Daily Reflection
December 12th, 1999
by
Larry Gillick, S.J.
Deglman Center for Ignatian Spirituality
Click here for a photo of and information on this writer.
 
The Third Sunday of Advent
Isaiah 61:1-2, 10-11
Luke 1:46-50, 53-54
1 Thessalonians 5:16-24
John 1:6-8, 19-28

"Rejoice always!"  It is the third Sunday and the Church asks us to be gladly grateful as the time of our celebrating His coming draws nearer.  

Today's liturgy's first reading is a bold proclamation of the prophet Isaiah which Jesus will read in the Nazareth temple near the beginning of His public ministry.  It speaks confidently of ordination, mission and gratitude.  We hear it today as it applies to the One Who takes it all upon Himself to live out.

The Gospel is again about John's being the "witness" and not the Christ.  There were groups in the early years after Christ's death, who believed that John was the "anointed."  We hear in today's reading explicit statements that Jesus and not John, is the one sent.  Our faith allows us to have a great feeling of joy not merely that Jesus and not John, is the Messiah, but rather that Jesus was actually sent to us and continues being missioned to be our savior.

Advent is really a great advertising season.  New toys, clothes, appliances are displayed in windows, on tv, and the internet.  "Coming soon!"  The liturgy too is an advertisement of four weeks which invite us to see if we really need, or know that we need, the One sent to us.  

Commercials have to show us that we have a need for this deodorant or that snow blower.  People in the southern climates might need more of the former and nothing of the latter.  Advertisers have to make us feel the need and then present us with the salvation of that need.  We might not know we need a new mouse trap until the tv person convinces us that the whole house is full of the little creepy-creatures.

Advent is the time not only for His coming, but our coming to our own sense of need.  "The One Who has called you is faithful...."  We are not forced to see fictitious needs, but are invited to take the time for accepting prayerfully, how we depend on God, but don't like it all the time.  John knew who he was and who he was not.  When we grow comfortable with the illusion of our independence, we confuse ourselves about who we are and who we are not.     

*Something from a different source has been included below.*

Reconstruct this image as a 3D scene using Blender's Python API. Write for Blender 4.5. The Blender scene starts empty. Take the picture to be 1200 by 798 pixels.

What is the basic advertisement of this-day's liturgy, is that we are glad that the holy Lord God, "has clothed me with the robe of salvation and wrapped me in a mantle of justice...."  Though we do move in and out of the awareness of who we are and are not, our faithful God continues sending us a Messenger of fidelity and messages in our lives which, like flyers stuck in our mail boxes, are not necessarily wanted, but do tell us the truth of our dependence.

We rejoice today that the Advertiser of our salvation never tires of presenting His saving product, His grace and love.  Today we are asked to buy it and live it "Always."